EB-5 visa program extended until December

The fate of the visa program will be decided after the election, but experts predict it will continue with alterations.

The US’s controversially popular EB-5 visa program will continue until at least December after Congress passed a short-term spending bill Wednesday to fund the federal government.

President Barack Obama is expected to sign the bill into law. Legislators now face a December 9 deadline to negotiate the budget and the EB-5 program. The three-month extension was widely anticipated ahead of the November elections.

The EB-5 visa program grants foreign investors as well as their immediate families a green card in exchange for at least a $500,000 investment in locations designated as a targeted employment area (TEA).

This investment must generate or preserve at least 10 jobs, a number difficult for both developers and the government to confirm. The program, which was started in 1990, was little used until the Great Recession, when developers began tapping foreign investors for a cheap source of financing. In 2008, the government granted just 1,258 visas; by contrast, the program hit its 10,000 visa allocation cap in 2014.

Chad Ellsworth, a partner at immigration law firm Fragomen Del Rey, Bernsen & Loewy, said the next US president’s immigration policies will determine the future of EB-5, which most real estate professionals expect to survive despite opposition from several senators.

In a panel at Wednesday’s EisnerAmper private equity real estate conference in New York, he said that while Democratic candidate Hillary Clinton has not commented publicly on the visa program, her comprehensive proposals would be “good for EB-5” and likely fall in line with the Senate’s decision in its next round of negotiations.
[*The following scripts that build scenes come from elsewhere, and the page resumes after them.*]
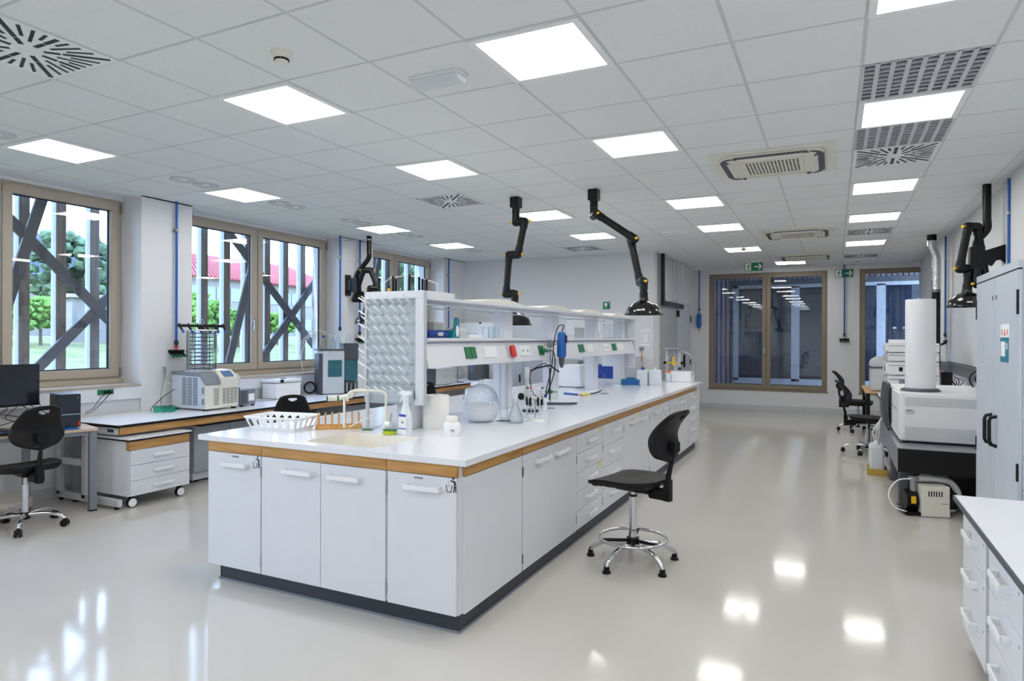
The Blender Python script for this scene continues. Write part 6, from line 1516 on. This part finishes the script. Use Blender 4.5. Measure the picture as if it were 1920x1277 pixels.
# grey locker
lk = thing('steel_locker', 'tall pale grey steel locker with black handles at the right edge', 'locker', (1.2, 5.16, 0))
LXF = .95
ob('body', MB().box(LXF, 1.46, 4.56, 5.76, .0, 1.965), M['lacq'], lk, bev=.003)
ob('top_gap', MB().box(LXF - .0215, LXF - .001, 4.57, 5.75, 1.914, 1.922), M['black'], lk)
ob('head_rail', MB().box(LXF - .022, LXF, 4.56, 5.76, 1.922, 1.967), M['lacq'], lk)
for k, (a, c) in enumerate(((4.56, 5.16), (5.16, 5.76))):
    d = ob('door', MB().box(LXF - .022, LXF - .001, a + .002, c - .002, .05, 1.913), M['lacq'], lk, bev=.002)
    y = 5.16 + (.07 if k else -.07)
    ob('handle', MB().tube([(LXF - .022, y, 1.03), (LXF - .055, y, 1.02), (LXF - .062, y, 1.00), (LXF - .062, y, .87), (LXF - .055, y, .85), (LXF - .022, y, .84)], .011, n=8), M['black'], d)
    ob('lock', MB().box(LXF - .025, LXF - .022, y * 1.0 - .006 - (.02 if k else -.02), y + .006 - (.02 if k else -.02), 1.77, 1.80), M['darkgrey'], d)
    yh = 5.75 if k else 4.57
    for za, zb in ((1.66, 1.80), (.72, .82)): ob('hinge', MB().cyl((LXF - .02, yh, za), (LXF - .02, yh, zb), .009, n=10), M['black'], d)
    if k == 0:
        F = LXF - .022
        ob('poster', MB().box(F - .0008, F, 4.77, 4.99, 1.38, 1.61), M['paper'], d, label='teal and white safety poster')
        ob('poster_field', MB().box(F - .0014, F - .0008, 4.77, 4.99, 1.38, 1.53), M['teal'], d)
        ob('poster_card', MB().box(F - .0020, F - .0014, 4.865, 4.975, 1.415, 1.505), M['paper'], d)
        ob('poster_figures', MB().box(F - .0016, F - .0008, 4.94, 4.96, 1.545, 1.58).box(F - .0016, F - .0008, 4.805, 4.825, 1.545, 1.58).prism([(4.86, 1.54), (4.90, 1.54), (4.88, 1.585)], 'x', F - .0016, F - .0008), M['orange'], d)
        ob('poster_number', text_mb('30', .055, (F - .0018, 4.822, 1.475), (0, -1, 0), (0, 0, 1), .0004), M['paper'], d)
ob('plinth', MB().box(LXF + .02, 1.44, 4.6, 5.72, -.0, .04), M['black'], lk)
# optical table with mass spectrometer
ot = thing('optical_table', 'black and grey vibration damped table with round steel legs on the right', 'table', (.95, 8.2, 0))
TX0, TX1, TY0, TY1, TZ0, TZ1 = .505, 1.40, 6.66, 8.95, .355, .565
ob('table_body', MB().box(TX0 + .002, TX1, TY0 + .0, TY1, TZ0, TZ1 - .006), M['black'], ot)
ob('side_skin', MB().box(TX0, TX0 + .0018, TY0, TY1, TZ0, TZ1 - .006), M['grey'], ot)
ob('top_skin', MB().box(TX0, TX1, TY0, TY1, TZ1 - .006, TZ1), M['gridsteel'], ot)
for x, y in ((.62, 6.98), (.64, 8.2), (1.28, 6.98), (1.28, 8.6)): ob('leg', MB().cyl((x, y, .006), (x, y, TZ0), .085, n=32).cyl((x, y, 0), (x, y, .006), .10, n=32), M['darkgrey'], ot)
ob('shelf_box', MB().box(.95, 1.36, 7.2, 8.6, .04, .30).box(1.0, 1.3, 7.3, 8.5, 0, .04), M['black'], ot)
msx = thing('mass_spectrometer', 'large white instrument with perforated side bands on the optical table', 'mass spectrometer', (.9, 7.6, TZ1))
ob('housing', MB().box(.545, 1.33, 7.02, 8.45, TZ1 + .018, 1.02), M['whiteplastic'], msx, bev=.012)
ob('side_panel', MB().box(.575, 1.32, 7.012, 7.02, TZ1 + .03, 1.0), M['whiteplastic'], msx, bev=.003)
pf = MB()
for zb, nz in ((TZ1 + .045, 8), (.905, 6)):
    for i in range(60):
        for j in range(nz): x = .592 + i * .0121; z = zb + j * .0135; pf.box(x, x + .006, 7.0108, 7.0122, z, z + .0065)
ob('perforation', pf, M['perf'], msx)
ob('type_plate', MB().box(.592, .665, 7.0105, 7.012, .83, .875), M['lightgrey'], msx); ob('plate_lettering', MB().box(.60, .64, 7.0098, 7.0105, .862, .868), M['ink'], msx)
fp = MB(); fp.grid(lambda u, v: (.47 + .045 * (2 * v - 1) ** 2 * .5, 7.92 + u * .52, TZ1 - .0 + .03 + v * .455), 6, 12, lambda u, v: (.045, 0, 0))
ob('front_panel', fp, M['darkgrey'], msx, bev=.006)
ob('side_seam', MB().box(.5435, .545, 7.25, 7.9, .84, .848), M['grey'], msx)
ob('foot', MB().cyl((.60, 7.1, TZ1), (.60, 7.1, TZ1 + .019), .02).cyl((1.2, 7.1, TZ1), (1.2, 7.1, TZ1 + .019), .02).cyl((.60, 8.35, TZ1), (.60, 8.35, TZ1 + .019), .02), M['black'], msx)
tc = thing('magnet_tower', 'tall plain white cylinder with black base ring on the large white instrument', 'instrument column', (.75, 7.38, 1.02))
ob('column', MB().lathe((.745, 7.38, 1.03), [(.126, 0), (.127, .006), (.127, .858), (.124, .866), (.0001, .868)], n=56), M['whiteplastic'], tc)
ob('base_ring', MB().lathe((.745, 7.38, 1.02), [(.165, 0), (.168, .008), (.155, .024), (.13, .03), (.0001, .03)], n=48), M['darkgrey'], tc)
# waste canister and tray, vacuum pump under the table
wt = thing('amber_tray', 'shallow amber plastic tray on the floor under the waste canister', 'tray', (.43, 8.5, 0))
ob('tray_base', MB().box(.34, .54, 8.33, 8.68, 0, .008), M['yellowwater'], wt); ob('tray_rim', MB().box(.34, .352, 8.33, 8.68, .008, .07).box(.528, .54, 8.33, 8.68, .008, .07).box(.352, .528, 8.33, 8.342, .008, .07).box(.352, .528, 8.668, 8.68, .008, .07), M['yellowwater'], wt)
wcn = thing('waste_canister', 'milky white waste canister with hoses standing in the amber tray', 'canister', (.43, 8.5, .008))
ob('body', MB().box(.362, .51, 8.37, 8.64, .0085, .33), M['jug'], wcn, bev=.02); ob('cap', MB().cyl((.44, 8.5, .33), (.44, 8.5, .37), .03), M['whiteplastic'], wcn)
for k in range(3): ob('hose', MB().tube(bz((.44 + .01 * k, 8.5, .36), (.40 + .03 * k, 8.46 - .04 * k, .46), (.46, 8.45 - .05 * k, .58), (.50, 8.6, .62), n=6), .012, n=8), M['hose'], wcn)
vpm = thing('floor_vacuum_pump', 'cream vacuum pump with dark slots on the floor under the optical table', 'pump', (.75, 6.7, 0), rz=rad(14))
ob('electronics_box', MB().box(-.10, .12, -.09, .10, .03, .262), M['cream'], vpm, w=False, bev=.003)
sl = MB()
for k in range(6): x = -.045 + k * .020; sl.box(x, x + .009, -.0915, -.09, .175, .22)
ob('vent_slots', sl, M['black'], vpm, w=False)
ob('foot_plate', MB().box(-.10, .12, -.094, -.09, .005, .045), M['cream'], vpm, w=False)
ob('red_lettering', MB().box(.05, .105, -.0912, -.09, .115, .120), M['red'], vpm, w=False)
ob('motor', MB().cyl((-.11, .02, .12), (-.20, .02, .12), .09, n=24).box(-.22, .12, -.08, .10, .01, .03).cyl((.12, .04, .12), (.21, .04, .12), .08, n=20), M['black'], vpm, w=False)
ob('inlet_flange', MB().cyl((-.13, .0, .20), (-.13, .0, .30), .026, n=18).cyl((-.13, .0, .29), (-.13, .0, .33), .036, n=18), M['steel'], vpm, w=False)
ob('oil_glass', MB().box(-.175, -.14, -.095, -.085, .11, .17), M['yellow'], vpm, w=False, label='yellow service label')
ob('foot', MB().box(-.2, -.17, -.07, -.04, 0, .012).box(.08, .11, -.07, -.04, 0, .012).box(-.2, -.17, .05, .08, 0, .012).box(.08, .11, .05, .08, 0, .012), M['black'], vpm, w=False)
ob('white_hose', MB().tube(bz((-.14, -.02, .31), (-.27, -.04, .29), (-.34, -.05, .18), (-.30, -.06, .07), (-.18, -.05, .02), n=8), .006, n=8), M['whiteplastic'], vpm, w=False)
ob('exhaust_hose', MB().tube(bz((-.09, .02, .305), (.05, .03, .305), (.17, .03, .28), (.23, .03, .18), (.20, .02, .07), (.12, .02, .04), n=8), .027, n=12), M['hose'], vpm, w=False)
# benches, LC stack, printer further back
wr = thing('instrument_bench', 'low white bench on the right carrying the stacked chromatograph', 'bench', (1.0, 10.0, 0))
ob('bench_top', MB().box(.56, 1.45, 9.02, 11.0, .705, .73), M['benchtop'], wr); ob('edge', MB().box(.555, .56, 9.02, 11.0, .703, .728), M['blackedge'], wr)
for x, y in ((.62, 9.1), (.62, 10.9), (1.38, 9.1), (1.38, 10.9)): ob('leg', MB().box(x - .025, x + .025, y - .025, y + .025, 0, .705), M['lightgrey'], wr)
ob('drawer_box', MB().box(.66, 1.1, 9.3, 9.8, .12, .66), M['white'], wr)
lc = thing('chromatograph_stack', 'stack of four white chromatograph modules behind the tall white cylinder', 'chromatograph', (.9, 9.6, .73))
Z = .73; hs = (.17, .165, .17, .11, .12)
for k, h in enumerate(hs):
    m = ob('module', MB().box(.60, 1.14, 9.35, 9.85, Z + .008, Z + h), M['whiteplastic'], lc, bev=.006)
    ob('front_cover', MB().box(.575, .60, 9.36, 9.84, Z + .02, Z + h - .014), M['lightgrey' if k in (1, 3) else 'whiteplastic'], m, bev=.008)
    ob('seam', MB().box(.61, 1.13, 9.348, 9.352, Z + .002, Z + .012).box(.61, 1.13, 9.346, 9.35, Z + h * .72, Z + h * .72 + .006), M['grey'], m)
    if k == 2: ob('dark_window', MB().box(.573, .575, 9.38, 9.5, Z + .05, Z + .12).box(.72, .76, 9.345, 9.35, Z + .055, Z + .105), M['black'], m)
    if k == 1:
        v_ = MB()
        for q in range(9): v_.box(.72, .79, 9.346, 9.35, Z + .03 + q * .011, Z + .036 + q * .011)
        ob('louvres', v_, M['grey'], m)
    Z += h
ob('bottle_tray', MB().box(.62, .86, 9.38, 9.62, Z + .002, Z + .045), M['whiteplastic'], lc, bev=.004)
def solv2(x, y, z, lab): return sol(x, y, z, lab, 'lightgrey', .85, 'labglass')
solv2(.68, 9.46, Z + .0455, 'clear solvent bottle on top of the chromatograph stack, nearest the aisle'); solv2(.79, 9.50, Z + .0455, 'clear solvent bottle on top of the chromatograph stack, half behind the white cylinder')
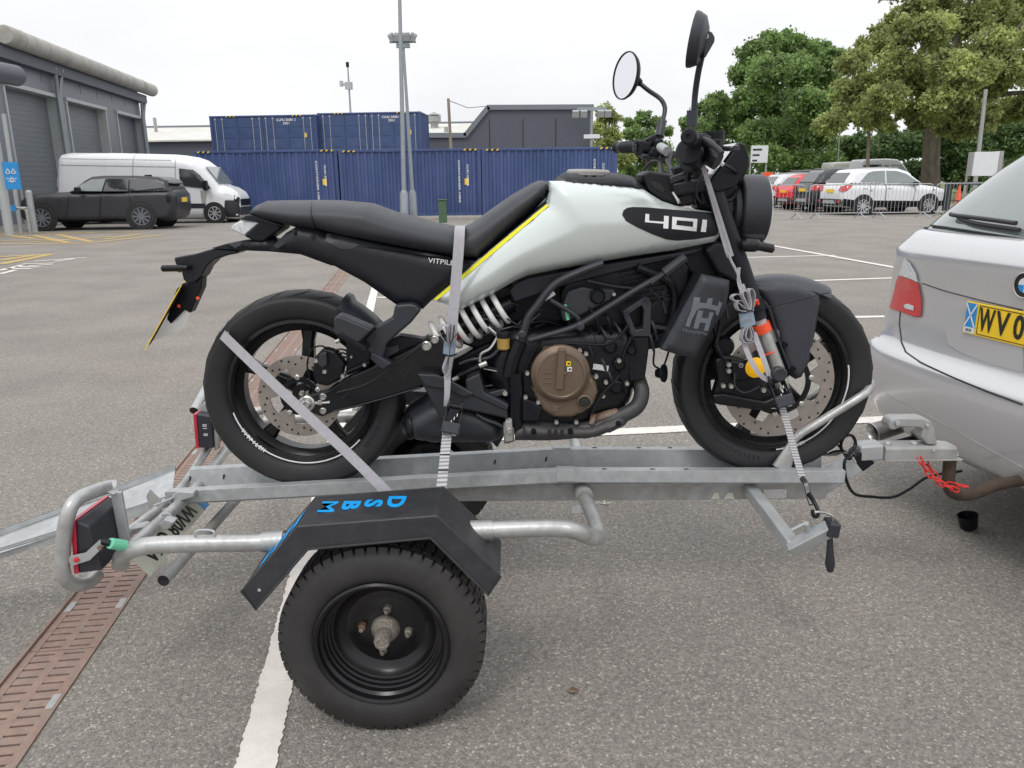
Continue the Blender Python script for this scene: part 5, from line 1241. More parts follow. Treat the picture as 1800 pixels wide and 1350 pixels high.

By contrast, Republican candidate Donald Trump’s immigration plans are an “open issue” without much clarity on specifics, Ellsworth said. While Trump built his career in real estate and could be sympathetic to the visa program, he has also spoken controversially about immigration on the campaign trail, including his well-known plan to build a wall to keep Mexican immigrants out of the US.

Ellsworth predicted that, regardless of the presidential election’s outcome, the EB-5 program will see a shift in its development focus.

Critics of the program want to change the definition of a TEA to incentivize development in rural and low-income areas, rather than more affluent urban settings. These areas include New York City’s Manhattan, where the program has helped to fund the development of luxury residential towers and Related Companies’ Hudson Yards (pictured), a sprawling mixed-use project on Manhattan’s far west side.

Most legislators largely agree that the government should put more protections against fraud into place to protect investors and the program’s reputation, which has been marred by headlines about investor and developer abuse. Tom Rosenfeld, the president of CanAm Enterprises, which has raised more than $2.5 billion for developers through the EB-5 program, said at Wednesday’s conference that the real estate industry supports such changes.

“The SEC has recognized this as a problem, and frankly we think that’s good,” he said. “The bottom line is, the program’s going to be here.”